→ **DATASET CONTENT**:
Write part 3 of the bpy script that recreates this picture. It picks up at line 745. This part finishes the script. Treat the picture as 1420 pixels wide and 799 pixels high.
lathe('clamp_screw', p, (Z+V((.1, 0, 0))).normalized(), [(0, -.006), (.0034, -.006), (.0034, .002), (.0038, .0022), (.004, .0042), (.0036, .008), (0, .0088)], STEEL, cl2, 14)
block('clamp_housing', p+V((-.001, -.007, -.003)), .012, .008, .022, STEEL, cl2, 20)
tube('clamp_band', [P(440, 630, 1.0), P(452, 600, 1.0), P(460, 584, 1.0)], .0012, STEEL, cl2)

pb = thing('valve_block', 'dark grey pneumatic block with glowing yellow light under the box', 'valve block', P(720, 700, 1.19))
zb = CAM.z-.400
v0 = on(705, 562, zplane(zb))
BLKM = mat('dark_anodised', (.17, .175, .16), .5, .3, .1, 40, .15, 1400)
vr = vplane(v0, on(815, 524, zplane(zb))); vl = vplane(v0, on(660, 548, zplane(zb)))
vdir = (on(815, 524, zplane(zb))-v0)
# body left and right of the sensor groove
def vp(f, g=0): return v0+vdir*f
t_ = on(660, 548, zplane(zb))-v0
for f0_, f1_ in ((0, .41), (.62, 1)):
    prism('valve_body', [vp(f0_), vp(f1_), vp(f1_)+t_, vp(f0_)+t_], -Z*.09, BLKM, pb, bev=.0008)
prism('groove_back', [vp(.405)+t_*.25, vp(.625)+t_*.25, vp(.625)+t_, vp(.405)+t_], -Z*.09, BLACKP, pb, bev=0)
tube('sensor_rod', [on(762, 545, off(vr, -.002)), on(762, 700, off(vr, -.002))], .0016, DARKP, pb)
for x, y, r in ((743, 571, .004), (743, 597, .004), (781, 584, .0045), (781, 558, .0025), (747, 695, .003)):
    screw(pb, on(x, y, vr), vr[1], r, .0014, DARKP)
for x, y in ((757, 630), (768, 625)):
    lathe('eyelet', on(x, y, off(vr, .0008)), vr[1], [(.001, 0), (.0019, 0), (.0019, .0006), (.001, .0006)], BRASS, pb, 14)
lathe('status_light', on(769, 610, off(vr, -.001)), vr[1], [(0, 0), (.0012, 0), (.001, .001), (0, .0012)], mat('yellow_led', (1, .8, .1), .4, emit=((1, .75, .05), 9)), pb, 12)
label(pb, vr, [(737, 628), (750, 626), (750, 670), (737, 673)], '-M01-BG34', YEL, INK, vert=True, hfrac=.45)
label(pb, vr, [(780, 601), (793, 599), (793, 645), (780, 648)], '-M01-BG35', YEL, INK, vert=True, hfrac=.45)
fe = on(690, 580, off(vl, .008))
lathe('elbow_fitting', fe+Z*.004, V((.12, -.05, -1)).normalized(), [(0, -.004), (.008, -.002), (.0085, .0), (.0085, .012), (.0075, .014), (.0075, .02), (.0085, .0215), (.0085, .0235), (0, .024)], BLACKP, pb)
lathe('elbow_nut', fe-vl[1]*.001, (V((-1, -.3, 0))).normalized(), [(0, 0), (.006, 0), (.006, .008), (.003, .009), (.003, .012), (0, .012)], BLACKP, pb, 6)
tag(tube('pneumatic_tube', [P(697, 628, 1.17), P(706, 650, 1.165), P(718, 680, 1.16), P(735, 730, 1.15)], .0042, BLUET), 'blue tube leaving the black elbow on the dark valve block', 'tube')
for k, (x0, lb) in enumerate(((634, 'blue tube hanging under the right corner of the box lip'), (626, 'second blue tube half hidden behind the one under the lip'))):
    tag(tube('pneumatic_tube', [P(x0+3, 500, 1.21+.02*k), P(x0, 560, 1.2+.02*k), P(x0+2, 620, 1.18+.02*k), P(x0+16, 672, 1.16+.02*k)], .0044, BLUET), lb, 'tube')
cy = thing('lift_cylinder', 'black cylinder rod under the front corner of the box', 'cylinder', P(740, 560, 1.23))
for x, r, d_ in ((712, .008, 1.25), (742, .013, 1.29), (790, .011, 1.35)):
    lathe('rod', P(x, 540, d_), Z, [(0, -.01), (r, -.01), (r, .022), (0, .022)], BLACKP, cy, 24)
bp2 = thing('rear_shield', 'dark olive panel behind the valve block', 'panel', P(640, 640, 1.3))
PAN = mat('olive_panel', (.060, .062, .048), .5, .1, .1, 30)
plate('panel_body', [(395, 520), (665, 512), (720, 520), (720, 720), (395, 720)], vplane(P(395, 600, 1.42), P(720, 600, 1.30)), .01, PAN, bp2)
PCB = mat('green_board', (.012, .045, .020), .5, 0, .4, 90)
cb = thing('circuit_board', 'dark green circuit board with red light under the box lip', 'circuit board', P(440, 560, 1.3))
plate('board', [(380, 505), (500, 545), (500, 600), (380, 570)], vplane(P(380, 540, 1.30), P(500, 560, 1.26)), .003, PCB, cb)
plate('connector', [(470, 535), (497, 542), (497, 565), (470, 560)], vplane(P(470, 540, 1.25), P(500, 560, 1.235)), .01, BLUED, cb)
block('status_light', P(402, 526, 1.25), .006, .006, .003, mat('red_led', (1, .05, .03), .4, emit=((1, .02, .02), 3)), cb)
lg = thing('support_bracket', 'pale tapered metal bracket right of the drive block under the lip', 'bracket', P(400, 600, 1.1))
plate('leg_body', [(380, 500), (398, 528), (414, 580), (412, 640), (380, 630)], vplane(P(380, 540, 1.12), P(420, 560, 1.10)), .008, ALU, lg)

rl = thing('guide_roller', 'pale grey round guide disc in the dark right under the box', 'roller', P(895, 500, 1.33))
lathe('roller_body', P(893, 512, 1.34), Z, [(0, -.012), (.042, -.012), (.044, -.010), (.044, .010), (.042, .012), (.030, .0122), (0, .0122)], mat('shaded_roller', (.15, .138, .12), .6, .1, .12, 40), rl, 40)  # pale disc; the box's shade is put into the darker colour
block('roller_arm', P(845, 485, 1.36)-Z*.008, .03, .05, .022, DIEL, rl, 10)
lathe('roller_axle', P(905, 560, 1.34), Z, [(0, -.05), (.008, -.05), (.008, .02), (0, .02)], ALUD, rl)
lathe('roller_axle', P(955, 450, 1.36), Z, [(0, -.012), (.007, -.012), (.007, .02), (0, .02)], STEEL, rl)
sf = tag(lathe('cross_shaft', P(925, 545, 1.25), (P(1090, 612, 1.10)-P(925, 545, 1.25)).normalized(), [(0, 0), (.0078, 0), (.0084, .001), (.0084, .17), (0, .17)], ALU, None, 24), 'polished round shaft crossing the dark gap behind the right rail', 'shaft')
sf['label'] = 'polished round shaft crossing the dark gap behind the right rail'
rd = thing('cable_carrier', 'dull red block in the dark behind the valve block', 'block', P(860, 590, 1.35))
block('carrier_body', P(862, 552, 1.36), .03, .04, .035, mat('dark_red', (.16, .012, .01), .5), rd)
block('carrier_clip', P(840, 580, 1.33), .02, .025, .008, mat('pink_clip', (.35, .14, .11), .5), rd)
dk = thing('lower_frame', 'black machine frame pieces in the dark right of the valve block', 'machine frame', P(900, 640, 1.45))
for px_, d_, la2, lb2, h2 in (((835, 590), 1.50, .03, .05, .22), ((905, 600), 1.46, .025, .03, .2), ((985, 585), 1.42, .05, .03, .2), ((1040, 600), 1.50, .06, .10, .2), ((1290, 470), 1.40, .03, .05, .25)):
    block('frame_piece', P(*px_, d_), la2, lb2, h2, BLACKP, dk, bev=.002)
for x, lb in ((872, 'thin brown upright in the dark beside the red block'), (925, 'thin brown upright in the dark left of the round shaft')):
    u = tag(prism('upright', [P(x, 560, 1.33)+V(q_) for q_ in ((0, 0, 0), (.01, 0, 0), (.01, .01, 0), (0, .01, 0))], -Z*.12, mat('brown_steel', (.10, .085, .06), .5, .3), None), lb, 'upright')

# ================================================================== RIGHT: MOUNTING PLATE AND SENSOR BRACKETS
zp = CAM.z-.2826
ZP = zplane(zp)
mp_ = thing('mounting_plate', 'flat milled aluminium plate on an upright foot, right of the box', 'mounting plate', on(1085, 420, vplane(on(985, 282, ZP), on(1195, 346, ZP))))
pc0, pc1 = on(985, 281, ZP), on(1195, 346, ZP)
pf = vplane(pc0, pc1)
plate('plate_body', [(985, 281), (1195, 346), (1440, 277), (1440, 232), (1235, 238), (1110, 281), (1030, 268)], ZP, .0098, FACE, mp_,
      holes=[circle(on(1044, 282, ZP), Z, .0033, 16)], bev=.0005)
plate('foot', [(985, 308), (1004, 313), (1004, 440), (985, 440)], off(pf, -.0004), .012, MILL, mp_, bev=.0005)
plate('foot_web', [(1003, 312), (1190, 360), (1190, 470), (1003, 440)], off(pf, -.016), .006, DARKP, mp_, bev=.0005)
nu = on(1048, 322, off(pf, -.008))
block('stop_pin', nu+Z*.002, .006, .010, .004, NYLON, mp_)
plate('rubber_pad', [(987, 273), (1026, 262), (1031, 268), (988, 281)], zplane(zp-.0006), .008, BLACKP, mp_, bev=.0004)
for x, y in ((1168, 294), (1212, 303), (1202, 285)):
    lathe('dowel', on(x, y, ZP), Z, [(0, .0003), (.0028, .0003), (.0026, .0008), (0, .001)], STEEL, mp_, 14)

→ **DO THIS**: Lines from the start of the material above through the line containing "1.0)], .0012, STEEL, cl2)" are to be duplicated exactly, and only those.

→ **SOLUTION TO THIS EXERCISE**:
Write part 3 of the bpy script that recreates this picture. It picks up at line 745. This part finishes the script. Treat the picture as 1420 pixels wide and 799 pixels high.
lathe('clamp_screw', p, (Z+V((.1, 0, 0))).normalized(), [(0, -.006), (.0034, -.006), (.0034, .002), (.0038, .0022), (.004, .0042), (.0036, .008), (0, .0088)], STEEL, cl2, 14)
block('clamp_housing', p+V((-.001, -.007, -.003)), .012, .008, .022, STEEL, cl2, 20)
tube('clamp_band', [P(440, 630, 1.0), P(452, 600, 1.0), P(460, 584, 1.0)], .0012, STEEL, cl2)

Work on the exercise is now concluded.